Former Melbourne Senior Secondary teacher Fiona Austin was jailed for at least 12 months in September after being found guilty of stalking and using a carriage service to harass a schoolboy and his mother.
The court heard she’d bombarded the boy with more than 4000 texts and emails in a disturbing years-long campaign where she labelled him a liar while also stating she wished she could see him again.
With time served, Austin should have been eligible for parole just 14 days after her sentence, but she refused to be parolled “because she will not acknowledge her guilt”, leading to an 18 month prison term.
But the ex-teacher has now applied for bail amid a bid to appeal both her conviction by jury and sentence following a three-week trial in which she represented herself.
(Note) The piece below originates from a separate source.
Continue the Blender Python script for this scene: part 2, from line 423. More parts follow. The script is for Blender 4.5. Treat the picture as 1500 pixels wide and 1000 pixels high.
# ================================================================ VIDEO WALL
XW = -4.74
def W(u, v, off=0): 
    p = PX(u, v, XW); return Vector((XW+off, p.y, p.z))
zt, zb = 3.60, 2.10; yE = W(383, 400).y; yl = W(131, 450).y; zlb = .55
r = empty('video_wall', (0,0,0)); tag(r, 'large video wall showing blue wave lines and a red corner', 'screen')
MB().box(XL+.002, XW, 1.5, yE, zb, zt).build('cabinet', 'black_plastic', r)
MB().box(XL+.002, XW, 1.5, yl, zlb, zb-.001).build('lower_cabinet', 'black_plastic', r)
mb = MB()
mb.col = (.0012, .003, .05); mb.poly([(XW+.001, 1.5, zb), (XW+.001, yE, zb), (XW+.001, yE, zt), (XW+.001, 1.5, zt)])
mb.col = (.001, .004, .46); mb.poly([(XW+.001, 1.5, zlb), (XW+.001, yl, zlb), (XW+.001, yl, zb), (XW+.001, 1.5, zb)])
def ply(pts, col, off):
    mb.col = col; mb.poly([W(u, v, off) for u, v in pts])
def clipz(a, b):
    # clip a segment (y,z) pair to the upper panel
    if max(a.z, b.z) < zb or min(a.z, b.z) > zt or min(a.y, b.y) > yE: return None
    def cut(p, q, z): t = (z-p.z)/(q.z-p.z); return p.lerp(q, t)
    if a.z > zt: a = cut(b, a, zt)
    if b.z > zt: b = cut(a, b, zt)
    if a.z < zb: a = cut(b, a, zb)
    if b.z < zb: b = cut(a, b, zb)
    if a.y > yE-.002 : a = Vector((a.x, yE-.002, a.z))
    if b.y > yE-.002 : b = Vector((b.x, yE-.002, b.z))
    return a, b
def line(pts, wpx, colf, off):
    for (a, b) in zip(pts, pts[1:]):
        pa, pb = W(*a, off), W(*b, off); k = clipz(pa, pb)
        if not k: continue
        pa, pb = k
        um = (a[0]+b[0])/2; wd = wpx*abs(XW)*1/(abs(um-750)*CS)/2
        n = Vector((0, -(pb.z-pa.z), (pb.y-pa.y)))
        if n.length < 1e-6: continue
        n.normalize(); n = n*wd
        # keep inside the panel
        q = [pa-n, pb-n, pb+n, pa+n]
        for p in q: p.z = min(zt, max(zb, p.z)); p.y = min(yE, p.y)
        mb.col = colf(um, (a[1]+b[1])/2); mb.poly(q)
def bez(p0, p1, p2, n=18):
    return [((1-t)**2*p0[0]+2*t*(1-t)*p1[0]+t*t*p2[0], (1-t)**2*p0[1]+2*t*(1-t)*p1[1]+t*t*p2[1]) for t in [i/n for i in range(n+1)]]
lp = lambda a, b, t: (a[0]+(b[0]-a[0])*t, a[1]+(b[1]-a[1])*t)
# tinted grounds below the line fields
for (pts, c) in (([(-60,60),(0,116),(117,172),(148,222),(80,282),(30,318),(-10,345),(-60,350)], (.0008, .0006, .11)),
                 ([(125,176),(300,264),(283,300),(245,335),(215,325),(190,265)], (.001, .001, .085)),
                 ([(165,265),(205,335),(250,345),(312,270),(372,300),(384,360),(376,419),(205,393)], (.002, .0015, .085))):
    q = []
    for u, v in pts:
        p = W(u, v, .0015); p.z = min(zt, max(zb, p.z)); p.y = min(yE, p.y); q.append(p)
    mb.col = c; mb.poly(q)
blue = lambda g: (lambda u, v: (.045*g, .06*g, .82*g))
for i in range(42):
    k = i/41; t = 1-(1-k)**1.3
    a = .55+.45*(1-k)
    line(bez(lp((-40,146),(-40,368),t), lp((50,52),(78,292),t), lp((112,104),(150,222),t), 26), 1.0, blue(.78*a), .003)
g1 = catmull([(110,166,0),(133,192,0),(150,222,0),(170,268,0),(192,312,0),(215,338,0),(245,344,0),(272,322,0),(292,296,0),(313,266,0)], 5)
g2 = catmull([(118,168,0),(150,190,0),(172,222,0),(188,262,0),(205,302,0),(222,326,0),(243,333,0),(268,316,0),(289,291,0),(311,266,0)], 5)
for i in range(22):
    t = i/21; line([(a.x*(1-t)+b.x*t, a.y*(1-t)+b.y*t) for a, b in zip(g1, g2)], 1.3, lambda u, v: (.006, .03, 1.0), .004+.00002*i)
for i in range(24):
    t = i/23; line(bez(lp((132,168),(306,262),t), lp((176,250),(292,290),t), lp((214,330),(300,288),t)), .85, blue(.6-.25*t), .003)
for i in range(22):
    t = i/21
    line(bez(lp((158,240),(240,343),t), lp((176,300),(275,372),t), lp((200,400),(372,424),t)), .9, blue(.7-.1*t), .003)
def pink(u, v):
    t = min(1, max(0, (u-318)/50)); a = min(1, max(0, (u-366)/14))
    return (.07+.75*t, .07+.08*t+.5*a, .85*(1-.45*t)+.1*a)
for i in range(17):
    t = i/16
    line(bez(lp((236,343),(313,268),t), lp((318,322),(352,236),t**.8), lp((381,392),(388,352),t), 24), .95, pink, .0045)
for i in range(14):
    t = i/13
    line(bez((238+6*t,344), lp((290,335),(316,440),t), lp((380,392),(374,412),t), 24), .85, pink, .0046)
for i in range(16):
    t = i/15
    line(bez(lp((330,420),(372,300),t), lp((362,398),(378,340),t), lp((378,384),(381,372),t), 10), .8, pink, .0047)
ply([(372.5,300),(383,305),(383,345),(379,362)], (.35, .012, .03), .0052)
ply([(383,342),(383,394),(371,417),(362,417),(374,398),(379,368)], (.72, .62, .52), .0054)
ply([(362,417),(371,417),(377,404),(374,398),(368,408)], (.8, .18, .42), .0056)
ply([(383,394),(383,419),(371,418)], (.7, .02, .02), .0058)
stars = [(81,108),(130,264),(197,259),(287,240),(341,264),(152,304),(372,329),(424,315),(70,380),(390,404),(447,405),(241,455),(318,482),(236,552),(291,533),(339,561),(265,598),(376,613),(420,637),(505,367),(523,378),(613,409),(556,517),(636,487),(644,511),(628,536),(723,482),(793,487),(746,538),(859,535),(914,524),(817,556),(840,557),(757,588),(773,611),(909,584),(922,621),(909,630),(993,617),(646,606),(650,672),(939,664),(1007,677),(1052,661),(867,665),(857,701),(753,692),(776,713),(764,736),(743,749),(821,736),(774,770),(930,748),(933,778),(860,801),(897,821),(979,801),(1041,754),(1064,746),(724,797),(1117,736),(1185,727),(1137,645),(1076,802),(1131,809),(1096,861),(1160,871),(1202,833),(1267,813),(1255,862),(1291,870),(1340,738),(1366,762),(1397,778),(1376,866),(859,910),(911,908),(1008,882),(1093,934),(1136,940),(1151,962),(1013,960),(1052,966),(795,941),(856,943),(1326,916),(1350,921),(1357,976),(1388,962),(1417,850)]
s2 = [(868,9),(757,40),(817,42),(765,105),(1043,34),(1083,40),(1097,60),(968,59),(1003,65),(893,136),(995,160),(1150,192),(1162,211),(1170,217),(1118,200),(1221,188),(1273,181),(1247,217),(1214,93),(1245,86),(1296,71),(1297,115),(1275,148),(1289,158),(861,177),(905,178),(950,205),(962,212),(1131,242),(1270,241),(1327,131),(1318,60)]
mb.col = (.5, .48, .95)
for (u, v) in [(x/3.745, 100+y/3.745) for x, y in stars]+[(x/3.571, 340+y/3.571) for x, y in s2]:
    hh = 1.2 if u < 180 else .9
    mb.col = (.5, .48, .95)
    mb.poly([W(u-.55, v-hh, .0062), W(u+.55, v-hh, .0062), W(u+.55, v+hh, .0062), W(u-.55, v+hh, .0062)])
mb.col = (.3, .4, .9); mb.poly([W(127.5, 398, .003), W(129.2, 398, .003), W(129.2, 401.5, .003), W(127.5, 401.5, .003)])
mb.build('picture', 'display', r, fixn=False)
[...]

In documents to the court, Austin made a written case for appeal claiming that the trial judge “hated me and wanted me found guilty”, “repeatedly and frequently interrupted me” and that “all prosecution witnesses lied under oath”.
The 53-year-old also claimed the sentence was “influenced by the hostility of the trial judge”, was “designed to cause the greatest possible harm to me” and “designed to create the most scandalous of media reporting”.
Supreme Court judge Justice Phillip Priest on Wednesday denied her bail bid and “specifically” rejected her claims of her sentence being impacted by hostility, desires for harm and media reporting.
Rather, His Honour found these claims of Austin’s were “scandalous”.
In assessing her claims of being interrupted at trial, Justice Priest instead found that she had launched an “entirely unjustified” diatribe after County Court Judge Michael O’Connell had tried to direct her to focus on relevant issues during her opening address.
But she had rebuked that she would present her cause as she saw fit, whether that be in court or “to the media”, who she said the judge was “determined to get involved in this matter”.
Justice Priest found this rebuke was “breathtakingly insolent”, and that the County Court judge had laboured under difficulty with “patience and courtesy”.
Austin cross-examined her victim for 10 hours and 15 minutes during the trial – a practice which legal bodies are now calling to be outlawed much like in family violence and sex assault cases.
She will be eligible for release from jail in March, 2023.
Melbourne Senior Secondary, formerly known as New Generation College, was shut down by the government in 2015 for posing an “unacceptable risk” to students.
The school had been founded and led by principal Neil Lennie, a convicted fraudster.